I found the following question online: How can I prove that $$\lim_{n\to\infty}\frac1n\sum_{i=0}^{n-1}\sum_{j=n}^{n+i}\frac{\binom{n+i}j}{2^{n+i}}=0$$ ?
One notices that the inner sum is equal to the probability $\mathsf P\left(\mathrm B\left(n+i;\frac12\right)\geq n\right)$, where $\mathrm B$ denotes the binomial distribution. Using Hoeffding's inequality, one gets $\mathsf P\left(\mathrm B\left(n+i;\frac12\right)\geq n\right)\le\exp\left(-\frac{(n-i)^2}{2(n+i)}\right)$, i.e.

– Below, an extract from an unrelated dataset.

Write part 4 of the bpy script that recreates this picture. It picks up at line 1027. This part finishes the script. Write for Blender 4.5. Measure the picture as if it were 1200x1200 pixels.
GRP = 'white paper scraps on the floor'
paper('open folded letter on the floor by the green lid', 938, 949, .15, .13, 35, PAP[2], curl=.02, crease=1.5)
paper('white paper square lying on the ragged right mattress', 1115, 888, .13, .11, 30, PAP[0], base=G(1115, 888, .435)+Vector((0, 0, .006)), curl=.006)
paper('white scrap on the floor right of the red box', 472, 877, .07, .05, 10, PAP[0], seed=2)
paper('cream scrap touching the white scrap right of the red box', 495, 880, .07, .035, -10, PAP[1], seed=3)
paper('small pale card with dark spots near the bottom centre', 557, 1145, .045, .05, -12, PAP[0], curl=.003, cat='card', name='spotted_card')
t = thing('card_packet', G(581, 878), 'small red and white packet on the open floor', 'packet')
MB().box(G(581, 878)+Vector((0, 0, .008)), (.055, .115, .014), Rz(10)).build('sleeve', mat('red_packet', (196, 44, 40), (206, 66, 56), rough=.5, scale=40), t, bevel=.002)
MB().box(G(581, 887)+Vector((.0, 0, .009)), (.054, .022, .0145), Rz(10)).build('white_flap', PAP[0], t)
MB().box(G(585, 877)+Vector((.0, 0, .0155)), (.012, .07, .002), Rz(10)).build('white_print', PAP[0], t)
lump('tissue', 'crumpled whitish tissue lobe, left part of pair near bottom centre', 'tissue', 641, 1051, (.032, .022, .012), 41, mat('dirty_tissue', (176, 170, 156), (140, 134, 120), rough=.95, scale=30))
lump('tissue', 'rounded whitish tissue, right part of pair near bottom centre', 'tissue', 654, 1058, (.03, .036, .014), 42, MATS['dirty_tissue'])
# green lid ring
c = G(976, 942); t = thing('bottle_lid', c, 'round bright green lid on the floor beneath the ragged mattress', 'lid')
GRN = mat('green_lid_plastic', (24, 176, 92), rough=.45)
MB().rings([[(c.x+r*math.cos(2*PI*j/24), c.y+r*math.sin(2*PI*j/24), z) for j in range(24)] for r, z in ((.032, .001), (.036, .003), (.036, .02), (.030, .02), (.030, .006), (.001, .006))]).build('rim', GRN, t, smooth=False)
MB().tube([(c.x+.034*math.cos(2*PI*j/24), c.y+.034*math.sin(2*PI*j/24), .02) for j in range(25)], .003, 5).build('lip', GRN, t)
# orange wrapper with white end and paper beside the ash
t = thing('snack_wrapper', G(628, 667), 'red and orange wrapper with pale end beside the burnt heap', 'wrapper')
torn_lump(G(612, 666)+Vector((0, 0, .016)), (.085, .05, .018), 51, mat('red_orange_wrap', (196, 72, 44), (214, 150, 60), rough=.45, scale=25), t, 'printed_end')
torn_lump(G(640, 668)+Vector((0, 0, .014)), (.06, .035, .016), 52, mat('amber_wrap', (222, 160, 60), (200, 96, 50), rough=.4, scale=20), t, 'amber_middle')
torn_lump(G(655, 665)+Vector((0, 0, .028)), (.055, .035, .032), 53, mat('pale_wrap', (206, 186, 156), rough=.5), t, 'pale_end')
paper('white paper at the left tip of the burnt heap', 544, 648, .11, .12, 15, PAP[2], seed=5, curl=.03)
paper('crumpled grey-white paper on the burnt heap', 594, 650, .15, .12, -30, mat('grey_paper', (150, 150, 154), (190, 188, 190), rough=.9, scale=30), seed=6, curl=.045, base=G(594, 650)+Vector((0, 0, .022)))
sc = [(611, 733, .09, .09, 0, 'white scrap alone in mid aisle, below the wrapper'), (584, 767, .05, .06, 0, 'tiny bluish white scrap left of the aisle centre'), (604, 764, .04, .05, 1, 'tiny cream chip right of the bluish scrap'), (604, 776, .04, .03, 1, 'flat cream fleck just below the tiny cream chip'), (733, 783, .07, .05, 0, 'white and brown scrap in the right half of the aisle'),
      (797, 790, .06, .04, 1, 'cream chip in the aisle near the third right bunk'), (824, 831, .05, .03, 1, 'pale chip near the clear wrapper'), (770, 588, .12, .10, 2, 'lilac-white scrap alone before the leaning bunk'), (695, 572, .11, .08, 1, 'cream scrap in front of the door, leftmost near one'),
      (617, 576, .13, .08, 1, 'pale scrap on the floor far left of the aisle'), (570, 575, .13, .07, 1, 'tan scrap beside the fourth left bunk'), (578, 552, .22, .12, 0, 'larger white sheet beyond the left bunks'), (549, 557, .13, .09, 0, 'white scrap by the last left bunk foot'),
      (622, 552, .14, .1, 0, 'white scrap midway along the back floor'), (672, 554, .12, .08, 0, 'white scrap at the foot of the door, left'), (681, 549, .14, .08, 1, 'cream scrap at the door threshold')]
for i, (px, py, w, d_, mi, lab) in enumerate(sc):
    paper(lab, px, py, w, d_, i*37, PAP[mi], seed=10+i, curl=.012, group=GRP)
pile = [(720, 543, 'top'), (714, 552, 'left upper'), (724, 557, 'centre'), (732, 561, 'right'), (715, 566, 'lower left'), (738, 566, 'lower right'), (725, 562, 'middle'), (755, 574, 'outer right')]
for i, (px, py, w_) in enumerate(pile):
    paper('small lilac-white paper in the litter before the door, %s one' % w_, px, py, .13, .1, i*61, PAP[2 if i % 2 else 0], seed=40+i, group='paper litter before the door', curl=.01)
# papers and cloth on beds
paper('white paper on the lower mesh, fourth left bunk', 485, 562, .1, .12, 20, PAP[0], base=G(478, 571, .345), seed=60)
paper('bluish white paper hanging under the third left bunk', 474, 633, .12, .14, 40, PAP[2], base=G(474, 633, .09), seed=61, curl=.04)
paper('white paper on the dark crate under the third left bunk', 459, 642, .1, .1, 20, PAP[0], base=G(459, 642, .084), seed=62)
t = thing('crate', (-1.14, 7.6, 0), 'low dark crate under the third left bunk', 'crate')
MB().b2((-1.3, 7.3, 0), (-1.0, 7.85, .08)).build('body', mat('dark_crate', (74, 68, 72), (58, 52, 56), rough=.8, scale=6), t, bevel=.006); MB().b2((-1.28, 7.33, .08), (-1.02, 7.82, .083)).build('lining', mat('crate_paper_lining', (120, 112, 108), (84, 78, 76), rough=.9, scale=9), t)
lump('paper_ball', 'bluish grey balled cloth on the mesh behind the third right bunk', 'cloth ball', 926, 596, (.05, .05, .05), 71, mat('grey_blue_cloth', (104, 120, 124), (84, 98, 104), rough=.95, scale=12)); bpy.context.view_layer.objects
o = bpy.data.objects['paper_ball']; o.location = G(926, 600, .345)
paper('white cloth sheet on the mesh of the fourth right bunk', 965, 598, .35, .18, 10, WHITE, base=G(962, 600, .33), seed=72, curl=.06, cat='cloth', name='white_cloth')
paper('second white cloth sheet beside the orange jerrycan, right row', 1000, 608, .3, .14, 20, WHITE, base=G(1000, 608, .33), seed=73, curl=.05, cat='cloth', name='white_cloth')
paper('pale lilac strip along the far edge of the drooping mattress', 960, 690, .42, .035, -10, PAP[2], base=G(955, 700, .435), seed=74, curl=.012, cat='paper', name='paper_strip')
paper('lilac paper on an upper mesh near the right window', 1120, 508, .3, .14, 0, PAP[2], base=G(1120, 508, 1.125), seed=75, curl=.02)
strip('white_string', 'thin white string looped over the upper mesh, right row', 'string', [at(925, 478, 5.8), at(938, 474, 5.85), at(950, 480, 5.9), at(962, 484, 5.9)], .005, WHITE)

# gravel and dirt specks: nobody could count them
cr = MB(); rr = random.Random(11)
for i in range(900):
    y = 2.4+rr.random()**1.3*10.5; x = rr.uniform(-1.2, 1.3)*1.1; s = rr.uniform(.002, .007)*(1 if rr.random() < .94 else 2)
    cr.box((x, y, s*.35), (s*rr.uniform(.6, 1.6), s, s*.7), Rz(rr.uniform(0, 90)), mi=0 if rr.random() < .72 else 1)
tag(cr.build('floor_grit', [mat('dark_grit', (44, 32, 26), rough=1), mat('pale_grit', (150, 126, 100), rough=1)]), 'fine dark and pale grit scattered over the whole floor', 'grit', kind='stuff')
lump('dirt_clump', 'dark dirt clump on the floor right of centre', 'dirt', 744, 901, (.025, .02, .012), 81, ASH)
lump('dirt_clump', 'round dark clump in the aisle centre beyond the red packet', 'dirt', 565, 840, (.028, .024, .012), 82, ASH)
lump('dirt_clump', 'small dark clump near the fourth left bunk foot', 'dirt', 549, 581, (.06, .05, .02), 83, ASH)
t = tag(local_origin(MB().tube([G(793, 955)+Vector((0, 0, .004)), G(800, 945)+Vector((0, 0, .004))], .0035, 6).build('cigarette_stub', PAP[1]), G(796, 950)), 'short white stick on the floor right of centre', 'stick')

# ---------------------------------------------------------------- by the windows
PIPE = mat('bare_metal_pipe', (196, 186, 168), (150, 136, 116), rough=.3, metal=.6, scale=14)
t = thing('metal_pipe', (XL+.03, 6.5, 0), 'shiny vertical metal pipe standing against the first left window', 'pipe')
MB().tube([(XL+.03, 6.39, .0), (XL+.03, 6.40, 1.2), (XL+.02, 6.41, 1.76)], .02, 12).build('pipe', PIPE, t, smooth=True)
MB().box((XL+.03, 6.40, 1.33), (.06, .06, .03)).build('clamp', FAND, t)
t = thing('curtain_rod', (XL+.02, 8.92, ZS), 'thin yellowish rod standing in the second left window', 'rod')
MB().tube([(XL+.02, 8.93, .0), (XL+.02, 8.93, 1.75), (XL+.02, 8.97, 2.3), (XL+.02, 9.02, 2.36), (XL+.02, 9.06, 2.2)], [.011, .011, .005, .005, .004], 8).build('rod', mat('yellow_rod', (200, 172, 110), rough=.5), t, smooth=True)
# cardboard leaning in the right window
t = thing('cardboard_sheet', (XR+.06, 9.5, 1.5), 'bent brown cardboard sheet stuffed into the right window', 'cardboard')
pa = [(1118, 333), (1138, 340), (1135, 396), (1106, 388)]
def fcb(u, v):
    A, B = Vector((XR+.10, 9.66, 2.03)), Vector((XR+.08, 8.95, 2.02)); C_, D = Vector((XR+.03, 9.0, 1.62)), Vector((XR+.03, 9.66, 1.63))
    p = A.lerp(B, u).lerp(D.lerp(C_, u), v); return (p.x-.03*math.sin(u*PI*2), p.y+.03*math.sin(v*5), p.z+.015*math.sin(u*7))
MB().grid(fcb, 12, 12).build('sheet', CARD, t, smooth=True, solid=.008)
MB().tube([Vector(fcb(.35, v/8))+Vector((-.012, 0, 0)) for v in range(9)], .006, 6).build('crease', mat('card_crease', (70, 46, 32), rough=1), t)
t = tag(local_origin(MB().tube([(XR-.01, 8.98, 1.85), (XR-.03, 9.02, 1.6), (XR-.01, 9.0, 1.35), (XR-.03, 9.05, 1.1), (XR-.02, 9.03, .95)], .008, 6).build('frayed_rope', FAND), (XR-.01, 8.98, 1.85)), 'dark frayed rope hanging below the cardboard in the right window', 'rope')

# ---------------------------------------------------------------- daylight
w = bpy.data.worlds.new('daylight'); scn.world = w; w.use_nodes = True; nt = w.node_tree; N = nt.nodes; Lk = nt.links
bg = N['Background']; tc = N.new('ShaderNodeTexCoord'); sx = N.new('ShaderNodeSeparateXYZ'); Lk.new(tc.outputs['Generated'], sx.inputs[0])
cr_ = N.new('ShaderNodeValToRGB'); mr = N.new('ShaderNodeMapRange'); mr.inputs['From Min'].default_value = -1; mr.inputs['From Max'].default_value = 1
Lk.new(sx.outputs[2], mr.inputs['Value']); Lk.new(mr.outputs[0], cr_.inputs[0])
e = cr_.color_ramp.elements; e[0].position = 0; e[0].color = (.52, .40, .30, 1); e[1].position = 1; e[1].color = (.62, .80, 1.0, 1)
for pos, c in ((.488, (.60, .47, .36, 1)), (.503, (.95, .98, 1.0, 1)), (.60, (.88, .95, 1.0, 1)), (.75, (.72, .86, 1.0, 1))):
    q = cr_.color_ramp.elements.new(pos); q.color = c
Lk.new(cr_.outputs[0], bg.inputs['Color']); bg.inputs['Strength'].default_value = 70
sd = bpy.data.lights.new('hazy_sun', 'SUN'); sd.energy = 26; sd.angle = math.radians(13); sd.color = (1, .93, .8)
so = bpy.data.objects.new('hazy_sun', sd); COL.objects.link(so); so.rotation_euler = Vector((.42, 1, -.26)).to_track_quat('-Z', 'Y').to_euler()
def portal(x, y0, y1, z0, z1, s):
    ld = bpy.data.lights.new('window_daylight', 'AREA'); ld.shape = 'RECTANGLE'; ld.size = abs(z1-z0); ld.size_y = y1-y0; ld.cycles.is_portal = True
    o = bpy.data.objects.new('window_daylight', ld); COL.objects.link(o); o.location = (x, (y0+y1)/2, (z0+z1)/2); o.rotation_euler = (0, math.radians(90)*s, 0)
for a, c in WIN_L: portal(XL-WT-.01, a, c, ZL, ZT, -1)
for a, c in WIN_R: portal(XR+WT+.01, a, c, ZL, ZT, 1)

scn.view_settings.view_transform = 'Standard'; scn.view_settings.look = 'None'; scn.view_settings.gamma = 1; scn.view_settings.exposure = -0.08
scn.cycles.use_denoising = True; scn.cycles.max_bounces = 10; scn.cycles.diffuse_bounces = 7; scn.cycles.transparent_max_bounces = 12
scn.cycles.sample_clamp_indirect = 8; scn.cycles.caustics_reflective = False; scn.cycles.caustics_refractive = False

$$\tag1\label1\frac1n\sum_{i=0}^{n-1}\sum_{j=n}^{n+i}\frac{\binom{n+i}j}{2^{n+i}}\le\frac1n\sum_{i=0}^{n-1} \exp\left(-\frac{(n-i)^2}{2(n+i)}\right).$$
Based on numerical experiments, the right-hand side converges to $0$. If you apply $\exp(-x)\le\frac{1}{1+x}$, you get $$\tag2\label2\frac1n\sum_{i=0}^{n-1} \exp\left(-\frac{(n-i)^2}{2(n+i)}\right)\le\frac1n\sum_{i=0}^{n-1} \frac{1}{1+\frac{(n-i)^2}{2(n+i)}},$$
and the right-hand side still seems to converge to $0$. However, it is 2am so I lack the stamina to find a proof for this. I am asking for a sketch of proof that either the right-hand side in \eqref{1}, or even better, the right-hand side in \eqref{2} converges to $0$.
Note: Here, I answered a similar question.